What does the neighborhood look like today? My aunt and uncle still live in the original Laviolette home Sophie (Bellay) Duchesne and Georgianne (Duchesne) Laviolette moved to in the early 1900s. My cousins live in the other two apartments. One of my cousins is in a relationship with the girl-next-door, literally. She grew up in the house that my great-grandparents, William and Bernadette, owned. Together, they have a daughter who is now the 7th generation of our family to live in that house (1.Sophie, 2. Georgianne, 3. William, 4. Philip, 5. my aunt, 6. my cousin 7. his daughter). It’s unbelievable when you think about it —that seven generations of one family could live in the same house.

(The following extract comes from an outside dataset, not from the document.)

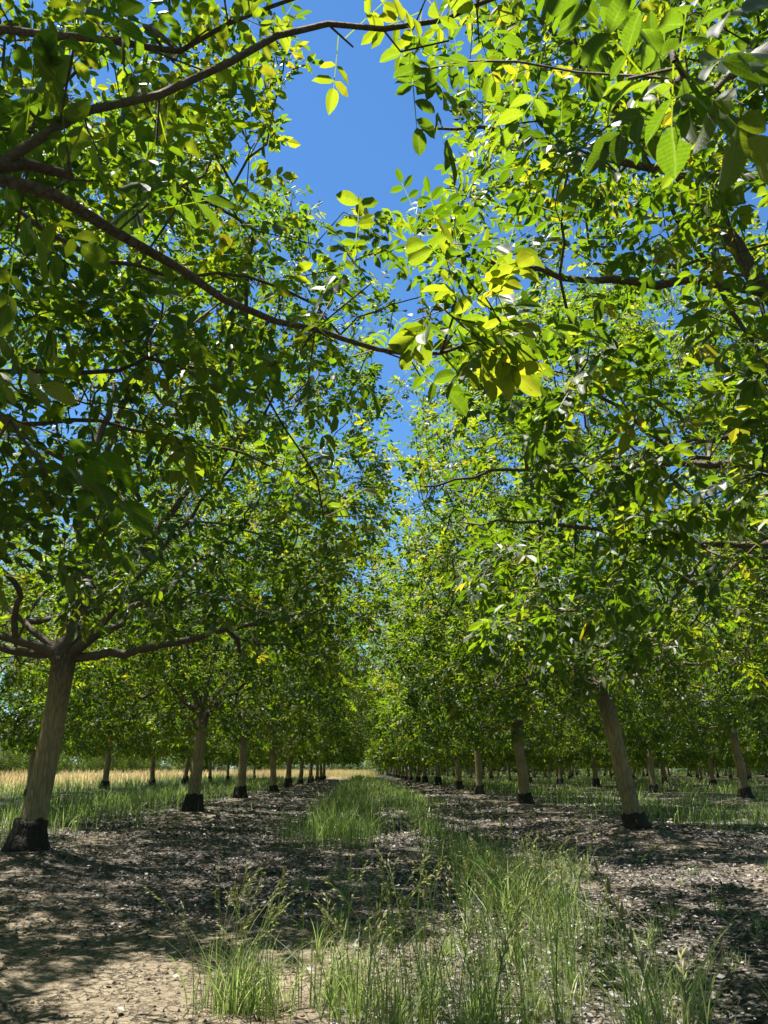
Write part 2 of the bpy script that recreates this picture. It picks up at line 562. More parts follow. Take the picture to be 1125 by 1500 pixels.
def make_skeleton(seed, R=4.7, H=10.6, fork=2.25, lean=(0, 0), npts=1700, guides=(), extra=(), fill=(), zlow=2.0, rt=0.138, nlimb=5, keep=None):
    rng = np.random.default_rng(seed)
    sk = Skeleton()
    lean = np.array([lean[0], lean[1]])
    last = -1
    trunk = []
    for z in np.linspace(0, fork, 9):
        t = z / fork
        last = sk.add((lean[0] * t, lean[1] * t, z), last, 0, ok=(z > fork * 0.96))
        trunk.append(last)
    top = last
    topp = sk.p[top].copy()
    # main limbs
    az0 = rng.uniform(0, 6.28)
    starts = [top]
    limbs = []
    for i in range(nlimb + 1):
        if i == nlimb:
            tgt = topp + np.array([rng.normal(0, 0.5), rng.normal(0, 0.5), H * 0.62 - fork * 0.4])
        else:
            az = az0 + i * 6.283 / nlimb + rng.normal(0, 0.25)
            el = R_(rng.uniform(18, 55))
            ln = R * rng.uniform(0.7, 0.9) / max(math.cos(el), 0.72)
            tgt = topp + ln * np.array([math.cos(az) * math.cos(el), math.sin(az) * math.cos(el), math.sin(el)])
        mid = topp * 0.55 + tgt * 0.45 + np.array([rng.normal(0, 0.2), rng.normal(0, 0.2), -0.10 + rng.normal(0, 0.15)])
        pts = polyline([topp, mid, tgt], 0.3)
        last = top
        for j, p in enumerate(pts[1:]):
            last = sk.add(p + rng.normal(0, 0.025, 3), last, 0)
    for g in guides:
        pts, r0, r1 = g[0], g[1], g[2]
        P = polyline(pts, 0.16)
        d = np.linalg.norm(sk.p[:sk.n] - P[0], axis=1)
        d[~sk.ok[:sk.n]] = 9e9
        last = int(np.argmin(d))
        for j, p in enumerate(P):
            if d.min() < 0.02 and j == 0:
                continue
            rr = r0 + (r1 - r0) * j / len(P)
            last = sk.add(p + rng.normal(0, 0.016, 3), last, rr)
            sk.rcap[last] = rr * 1.12
    # attraction points in a lumpy dome with gaps
    pts = []
    ph = rng.uniform(0, 6.28, 4)
    zc = 4.4
    nv = 16
    va = rng.uniform(0, 6.28, nv); vz = rng.uniform(3, H - 1, nv); vr = R * rng.uniform(0.45, 1.0, nv)
    voids = np.stack([np.cos(va) * vr, np.sin(va) * vr, vz], -1)
    vrad = rng.uniform(0.55, 1.05, nv)
    while len(pts) < npts:
        z = rng.uniform(zlow - 0.1, H) if rng.random() < 0.85 else rng.uniform(zlow - 0.2, zlow + 1.2)
        if z > zc:
            rm = R * max(0.0, 1 - ((z - zc) / (H - zc)) ** 2.1) ** 0.62
        else:
            rm = R * (0.80 + 0.20 * max(z - 2.0, 0) / (zc - 2.0))
        if rng.random() > (rm / R) ** 1.4:
            continue
        az = rng.uniform(0, 6.283)
        rm *= 1 + 0.09 * math.sin(3 * az + ph[0] + z * 0.5) + 0.07 * math.sin(5 * az + ph[1] - z) + 0.05 * math.sin(7 * az + 2 * z + ph[2])
        r = rm * rng.uniform(0, 1) ** 0.42
        if zlow > 1.5 and ((z < 2.7 and r < R * 0.40) or (z < 5.2 and r < R * 0.52 and rng.random() < 0.8)):
            continue
        p = np.array([math.cos(az) * r, math.sin(az) * r, z])
        if (np.linalg.norm(voids - p, axis=1) < vrad).any():
            continue
        if keep is not None and not keep(p):
            continue
        pts.append(p)
    pts = np.array(pts)
    order = np.argsort(np.linalg.norm((pts - topp) * np.array([1, 1, 0.9]), axis=1))
    seq = [tuple(p) for p in extra] + [tuple(p) for p in fill] + [tuple(p) for p in pts[order]]
    tips = []
    for qi, p in enumerate(seq):
        p = np.array(p)
        n = sk.n
        dv = p - sk.p[:n]
        d = np.sqrt((dv * dv).sum(1))
        cost = d + 0.22 * sk.path[:n] + np.where(sk.ok[:n], 0, 1e6) + np.where(dv[:, 2] < -0.9, 0.6, 0)
        j = int(np.argmin(cost))
        L = d[j]
        m = max(1, int(round(L / 0.22)))
        q0 = sk.p[j].copy()
        wob = rng.normal(0, 0.055 * L, (2, 3))
        last = j
        for t in np.arange(1, m + 1) / m:
            q = q0 + (p - q0) * t + wob[0] * math.sin(t * 3.1416) + wob[1] * math.sin(t * 6.283) * 0.5
            q = q + np.array([0, 0, 0.05 * L * math.sin(t * 3.1416)]) + (rng.normal(0, 0.012, 3) if t < 1 else 0)
            last = sk.add(q, last)
            sk.few[last] = qi < len(extra)
        tips.append(last)
    n = sk.n
    cnt = np.zeros(n)
    haskid = np.zeros(n, bool)
    haskid[sk.par[1:n]] = True
    cnt[~haskid] = 1
    for i in range(n - 1, 0, -1):
        cnt[sk.par[i]] += cnt[i]
    tip_r = 0.0040
    ex = math.log(rt / tip_r) / math.log(max(cnt[0], 2))
    rad = tip_r * cnt ** ex
    rad = np.minimum(np.maximum(rad, sk.rmin[:n]), sk.rcap[:n])
    for i in range(n - 1, 0, -1):                      # never thinner than what it carries
        rad[sk.par[i]] = max(rad[sk.par[i]], min(rad[i], rt, sk.rcap[sk.par[i]]))
    sk.rad, sk.cnt, sk.trunk, sk.haskid = rad, cnt, trunk, haskid
    return sk, rng


def chains_of(sk):
    """Follow the thickest child; each other child starts a chain of its own (first point on its parent)."""
    n = sk.n
    kids = [[] for _ in range(n)]
    for i in range(1, n):
        kids[sk.par[i]].append(i)
    out = []
    top = sk.trunk[-1]
    stack = [(top, k) for k in kids[top]]
    while stack:
        a, b = stack.pop()
        ch = [a, b]
        while kids[ch[-1]]:
            ks = sorted(kids[ch[-1]], key=lambda i: -sk.cnt[i])
            for o in ks[1:]:
                stack.append((ch[-1], o))
            ch.append(ks[0])
        out.append(ch)
    return out


def tube(P, r, sides, closed_tip=True, rng=None, rough=0.0):
    P = np.asarray(P); m = len(P)
    T = unit(np.gradient(P, axis=0))
    ref = np.array([0.0, 0.0, 1.0]) if abs(T[0, 2]) < 0.9 else np.array([1.0, 0, 0])
    A = np.zeros_like(P); a = unit(np.cross(T[0], ref))
    for i in range(m):
        a = a - T[i] * np.dot(a, T[i])
        a = a / max(np.linalg.norm(a), 1e-9)
        A[i] = a
    B = np.cross(T, A)
    th = np.arange(sides) / sides * 2 * math.pi
    rr = np.repeat(np.asarray(r)[:, None], sides, 1)
    if rough:
        rr = rr * (1 + rough * rng.normal(0, 1, rr.shape))
    V = P[:, None] + rr[..., None] * (A[:, None] * np.cos(th)[None, :, None] + B[:, None] * np.sin(th)[None, :, None])
    i = np.arange(m * sides).reshape(m, sides)
    j = np.roll(i, -1, 1)
    F = np.stack([i[:-1], j[:-1], j[1:], i[1:]], -1).reshape(-1, 4)
    return V.reshape(-1, 3), F


def join(parts):
    Vs, Fs, o = [], [], 0
    for V, F in parts:
        Vs.append(V); Fs.append(F + o); o += len(V)
    return np.concatenate(Vs), np.concatenate(Fs)


def leaf_cloud(sk, rng, per_tip, per_mid, size, drop=None, rmax=0.0085, nleaf=(2, 3)):
    """Compound walnut leaves along the thin twigs. Returns leaflet arrays and rachis segments."""
    n = sk.n
    thin = np.where(sk.rad[:n] < rmax)[0]
    thin = thin[thin > len(sk.trunk)]
    tip = ~sk.haskid[thin]
    cnt = np.where(tip, per_tip, rng.random(len(thin)) * 2 * per_mid)
    cnt = cnt * np.where(sk.few[thin], 0.36, 1.0)
    cnt = np.floor(cnt + rng.random(len(thin))).astype(int)
    src = np.repeat(thin, cnt)
    M = len(src)
    par = sk.par[src]
    tw = unit(sk.p[src] - sk.p[par])
    base = sk.p[src] + (sk.p[par] - sk.p[src]) * rng.random((M, 1)) * 0.8
    d = tw * 0.55 + rng.normal(0, 0.62, (M, 3)) + np.array([0, 0, -0.10])
    d = unit(d)
    up = np.array([0, 0, 1.0]) + rng.normal(0, 0.38, (M, 3))
    nrm = unit(up - d * (up * d).sum(1, keepdims=True))
    ctint = np.clip(rng.normal(0.46, 0.20, M) + 0.10 * np.sin(base[:, 0] * 1.1 + base[:, 2]) , 0.02, 0.9)
    old = rng.random(M) < 0.007
    ctint[old] = rng.uniform(0.85, 1.0, old.sum())
    ln = rng.uniform(0.19, 0.33, M) * size
    side = np.cross(nrm, d)
    P_, D_, N_, L_, W_, T_ = [], [], [], [], [], []
    npair = rng.integers(nleaf[0], nleaf[1] + 1, M)
    slots = [(1.0, 0.0, 1.0, 1), (0.86, 0.95, 0.92, 1), (0.86, -0.95, 0.92, 1), (0.55, 1.15, 0.80, 1), (0.55, -1.15, 0.80, 1),
             (0.28, 1.25, 0.6, 3), (0.28, -1.25, 0.6, 3)]
    droop = np.array([0, 0, -1.0])
    for (t, ang, sc, need) in slots:
        ok = (npair >= need) & (rng.random(M) < 0.93)
        m = ok.sum()
        a = ang + rng.normal(0, 0.16, m)
        dd = d[ok] * np.cos(a)[:, None] + side[ok] * np.sin(a)[:, None]
        dd = unit(dd + droop * (0.12 + 0.30 * rng.random((m, 1))))
        nn = nrm[ok] + rng.normal(0, 0.28, (m, 3))
        nn = unit(nn - dd * (nn * dd).sum(1, keepdims=True))
        ll = sc * size * rng.uniform(0.088, 0.135, m)
        P_.append(base[ok] + d[ok] * (ln[ok] * t)[:, None]); D_.append(dd); N_.append(nn)
        L_.append(ll); W_.append(ll * rng.uniform(0.46, 0.60, m)); T_.append(np.clip(ctint[ok] + rng.normal(0, 0.05, m), 0, 1))
    arr = [np.concatenate(a) for a in (P_, D_, N_, L_, W_, T_)]
    rach = (base, d, ln, nrm)
    return arr, rach


def rachis_mesh(rach, keep):
    b, d, ln, nr = [a[keep] for a in rach]
    s = np.cross(nr, d)
    w = 0.0022
    V = np.stack([b - s * w, b + s * w, b + d * ln[:, None] + s * w * 0.6, b + d * ln[:, None] - s * w * 0.6], 1).reshape(-1, 3)
    F = np.arange(len(V)).reshape(-1, 4)
    return V, F


def trunk_meshes(seed, sk, fork, near, low_base=False):
    rng = np.random.default_rng(seed + 77)
    base_h = 0.36 + rng.uniform(-0.12, 0.10)
    if low_base:
        base_h = low_base
    rt = sk.rad[sk.trunk[-1]] * 1.0
    rt = float(np.clip(rt, 0.115, 0.15))
    lean = sk.p[sk.trunk[-1]]
    sides = 28 if near else 12
    nz = 26 if near else 8
    zz = np.linspace(base_h - 0.05, fork + 0.16, nz)
    P = np.stack([lean[0] * np.clip(zz / fork, 0, 1.05), lean[1] * np.clip(zz / fork, 0, 1.05), zz], -1)
    r = rt * (1.0 + 0.14 * np.exp(-(zz - base_h) / 0.5) + 0.10 * smooth(fork - 0.5, fork, zz))
    r[-3:] *= np.array([0.97, 0.85, 0.55])
    bend = np.sin(zz / fork * math.pi)[:, None] * np.array([rng.normal(0, 0.035), rng.normal(0, 0.035), 0])
    P = P + bend
    V, F = tube(P, r, sides)
    th = np.arctan2(V[:, 1] - lean[1] * V[:, 2] / fork, V[:, 0] - lean[0] * V[:, 2] / fork)
    k = 1 + 0.035 * vnoise(th * 1.6, V[:, 2] * 1.4, seed) + (0.014 * vnoise(th * 9, V[:, 2] * 2.0, seed + 1) if near else 0)
    ax = np.stack([lean[0] * V[:, 2] / fork, lean[1] * V[:, 2] / fork, V[:, 2]], -1)
    V = ax + (V - ax) * k[:, None]
    cap = np.array([np.arange(len(V) - sides, len(V))])
    trunk = mesh_from("trunk", V, [F, cap], trunk_mat, smooth=True)
    # black rootstock: wider, flared, rough
    nz = 12 if near else 5
    zz = np.linspace(-0.25, base_h, nz)
    P = np.stack([lean[0] * zz / fork, lean[1] * zz / fork, zz], -1)
    t = np.clip(zz / base_h, 0, 1)
    r = rt * (rng.uniform(1.7, 1.95) - 0.42 * t ** 0.7)
    P = np.vstack([P, P[-1] + (0, 0, 0.015)]); r = np.append(r, rt * 1.05)
    V, F = tube(P, r, sides)
    th = np.arctan2(V[:, 1], V[:, 0])
    low = np.clip(1 - V[:, 2] / base_h, 0, 1)
    k = 1 + (0.05 + 0.10 * low) * vnoise(th * 1.9, V[:, 2] * 4, seed + 5) + 0.06 * vnoise(th * 6, V[:, 2] * 13, seed + 6)
    V[:, :2] *= k[:, None]
    V[:, 2] += 0.035 * vnoise(th * 2.3, th * 0 + 3.3, seed + 7) * (V[:, 2] > base_h * 0.7)
    base = mesh_from("trunk_base", V, [F], base_mat, smooth=True)
    return trunk, base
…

My mom’s cousin lives across the street in the house once owned by Adjutor and Laura (Lavigne) Gouzie. My cousins grew up as friends, neighbors, and classmates with their second cousins. The family and community ties have waned over time, and the Laviolettes, Lavignes, and Gouzies no longer dominate the neighborhood as they once did. Many in my mother’s generation stopped attending church and identifying as Catholic either due to negative parochial school experiences or marrying outside their Franco-American heritage. Less and less people in subsequent generations worked in factories either because many of the Westbrook factories closed or their parents sent them to college. Given all of the changes, it’s remarkable that any families, let alone several currently living in that neighborhood, are able to trace their roots back more than 120 years to those same two streets up on a hill in Westbrook.